The Growing Risk Of Doing Nothing

Not upgrading their core banking system can expose banks to significant risks. Legacy systems lack the scalability and security needed to meet modern demands. These outdated systems can also struggle to integrate with newer technologies, limiting a bank’s ability to offer innovative products and services.

Without updates, compliance with evolving regulations becomes more challenging, potentially leading to fines or legal issues. Over time, inefficiencies in processing and customer service may arise, damaging customer satisfaction and trust. Ultimately, staying on an outdated core banking provider can hinder growth and competitiveness.

Not to mention, with an aging workforce familiar with these legacy systems approaching retirement, it leaves many banks in a tough spot: train new staff on outdated technology or accelerate the shift toward modernization. The risks of sticking with legacy core banking systems are not just theoretical; they’re becoming increasingly tangible. Banks that delay modernization are facing a growing list of challenges, including:

• Explosion In Digital Transactions: The rapid acceleration of digital banking demands seamless, real-time processing.

• Rising Customer Expectations: Consumers expect personalized, instant and secure financial experiences.

• Intensifying Competition: Challenger banks, fintech disruptors and tech giants are reshaping the landscape.

• Emerging Technologies Like Generative AI: Banks that fail to leverage AI-driven efficiencies will fall behind. According to a recent study we conducted with Hanover Research, 75% of banks are exploring Gen AI deployment to improve efficiency, customer experience and business growth.

A Modern Core For Modern Banking

For banks considering a core system upgrade, the focus should be on aligning technology with long-term strategic goals. Institutions today need more than just a vendor—they need a partner and a platform that can evolve with them.

Insights from the study highlight the attributes that banks look for in their banking software: reliability, regulatory compliance and usage of AI.​ In addition, most banks also want banking software that is customer-centric, trustworthy and cost-effective. ​

These preferences point to a clear set of capabilities that banks should prioritize when selecting a new core provider:

• Comprehensive Functionality: A full suite of core banking capabilities to support current and future needs.

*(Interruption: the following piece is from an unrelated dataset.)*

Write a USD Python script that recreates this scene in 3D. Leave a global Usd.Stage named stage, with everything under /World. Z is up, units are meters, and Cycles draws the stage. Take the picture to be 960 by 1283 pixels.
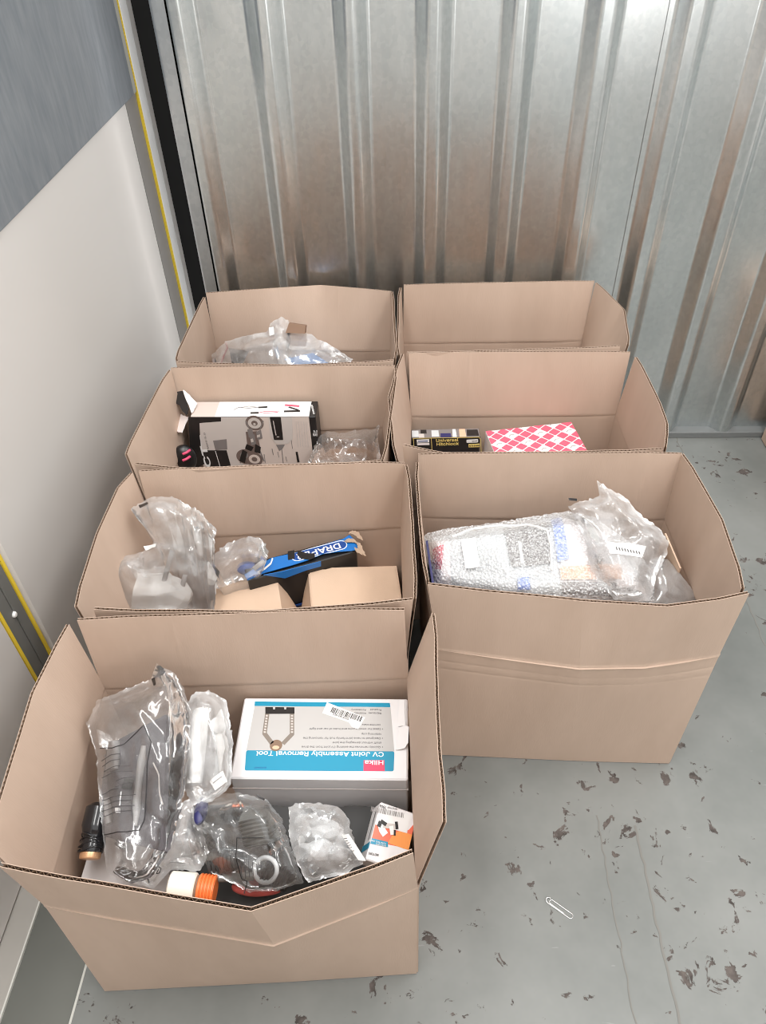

• Modular, Composable And Extensible Solutions: Allow banks to modernize at their own pace, upgrading specific components (e.g., deposits, lending, payments) without overhauling the entire system.

• Adaptable Technology: Providing flexibility to run across on-premises, cloud and SaaS, and the ability to coexist with legacy systems.

• Proven Experience: Providers that have successfully supported transitions and innovation for banks in the same position.

By focusing on these areas, banks can better position themselves for growth, adaptability and a seamless future for themselves and their customers.

An Inflection Point For U.S. Banks

The banking industry is facing a pivotal moment. Dissatisfaction with legacy core systems is no longer a quiet concern; it’s a widespread challenge prompting banks to reevaluate long-standing provider relationships. The pressure to innovate, adapt, deliver more value and mitigate risk is mounting.

The next few years could mark a significant change in the U.S. banking technology landscape. Banks that seize this moment to modernize can better position themselves as industry leaders, equipped to deliver innovation, agility and superior customer experiences. Conversely, banks that delay risk falling behind constrained by outdated systems and an inability to compete in a fast-moving, tech-driven market.

With a new generation of banking leadership unwilling to accept stagnation, the call for transformation is louder than ever.